### Given material
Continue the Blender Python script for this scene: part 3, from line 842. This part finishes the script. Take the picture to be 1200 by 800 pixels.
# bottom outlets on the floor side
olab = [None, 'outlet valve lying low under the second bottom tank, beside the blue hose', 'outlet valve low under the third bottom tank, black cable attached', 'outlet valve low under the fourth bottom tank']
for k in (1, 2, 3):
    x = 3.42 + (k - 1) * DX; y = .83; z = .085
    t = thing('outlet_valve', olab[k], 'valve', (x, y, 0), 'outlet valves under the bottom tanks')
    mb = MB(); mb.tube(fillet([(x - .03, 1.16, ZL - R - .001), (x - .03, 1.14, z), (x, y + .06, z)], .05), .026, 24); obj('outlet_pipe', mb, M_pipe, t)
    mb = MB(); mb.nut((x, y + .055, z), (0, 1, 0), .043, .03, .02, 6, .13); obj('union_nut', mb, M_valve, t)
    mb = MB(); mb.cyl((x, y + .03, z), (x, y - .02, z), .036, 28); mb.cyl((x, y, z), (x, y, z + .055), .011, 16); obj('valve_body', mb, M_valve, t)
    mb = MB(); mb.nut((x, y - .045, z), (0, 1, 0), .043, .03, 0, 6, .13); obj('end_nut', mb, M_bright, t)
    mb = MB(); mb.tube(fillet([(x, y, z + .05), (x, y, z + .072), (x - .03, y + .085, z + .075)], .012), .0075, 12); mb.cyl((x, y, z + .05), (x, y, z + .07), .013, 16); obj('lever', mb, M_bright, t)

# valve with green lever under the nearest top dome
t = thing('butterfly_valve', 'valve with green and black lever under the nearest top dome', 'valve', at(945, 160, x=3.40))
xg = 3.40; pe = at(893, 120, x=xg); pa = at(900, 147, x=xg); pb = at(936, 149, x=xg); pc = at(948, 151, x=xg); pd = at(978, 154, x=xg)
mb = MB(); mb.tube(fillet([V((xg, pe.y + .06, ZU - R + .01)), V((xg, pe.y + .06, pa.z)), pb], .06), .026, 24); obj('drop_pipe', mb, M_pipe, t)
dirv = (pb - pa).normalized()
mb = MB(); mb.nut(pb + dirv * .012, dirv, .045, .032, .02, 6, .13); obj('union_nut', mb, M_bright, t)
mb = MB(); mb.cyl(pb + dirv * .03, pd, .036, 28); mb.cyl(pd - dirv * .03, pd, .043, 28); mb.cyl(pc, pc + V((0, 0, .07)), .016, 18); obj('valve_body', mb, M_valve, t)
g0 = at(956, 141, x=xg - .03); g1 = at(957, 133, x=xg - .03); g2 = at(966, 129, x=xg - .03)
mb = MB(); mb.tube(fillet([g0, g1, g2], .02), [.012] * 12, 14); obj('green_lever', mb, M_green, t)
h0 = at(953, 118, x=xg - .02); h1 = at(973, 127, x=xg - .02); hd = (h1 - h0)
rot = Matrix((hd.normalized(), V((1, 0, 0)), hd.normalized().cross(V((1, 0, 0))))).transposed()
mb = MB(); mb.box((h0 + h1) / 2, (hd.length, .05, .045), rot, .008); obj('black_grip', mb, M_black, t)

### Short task
Lines from the beginning of the data above through the line containing "mb = MB(); mb.tube(fillet([(x, y, z" are to be returned exactly, and no others.

### Output for this task
Continue the Blender Python script for this scene: part 3, from line 842. This part finishes the script. Take the picture to be 1200 by 800 pixels.
# bottom outlets on the floor side
olab = [None, 'outlet valve lying low under the second bottom tank, beside the blue hose', 'outlet valve low under the third bottom tank, black cable attached', 'outlet valve low under the fourth bottom tank']
for k in (1, 2, 3):
    x = 3.42 + (k - 1) * DX; y = .83; z = .085
    t = thing('outlet_valve', olab[k], 'valve', (x, y, 0), 'outlet valves under the bottom tanks')
    mb = MB(); mb.tube(fillet([(x - .03, 1.16, ZL - R - .001), (x - .03, 1.14, z), (x, y + .06, z)], .05), .026, 24); obj('outlet_pipe', mb, M_pipe, t)
    mb = MB(); mb.nut((x, y + .055, z), (0, 1, 0), .043, .03, .02, 6, .13); obj('union_nut', mb, M_valve, t)
    mb = MB(); mb.cyl((x, y + .03, z), (x, y - .02, z), .036, 28); mb.cyl((x, y, z), (x, y, z + .055), .011, 16); obj('valve_body', mb, M_valve, t)
    mb = MB(); mb.nut((x, y - .045, z), (0, 1, 0), .043, .03, 0, 6, .13); obj('end_nut', mb, M_bright, t)
    mb = MB(); mb.tube(fillet([(x, y, z + .05), (x, y, z + .072), (x - .03, y + .085, z + .075)], .012), .0075, 12); mb.cyl((x, y, z + .05), (x, y, z + .07), .013, 16); obj('lever', mb, M_bright, t)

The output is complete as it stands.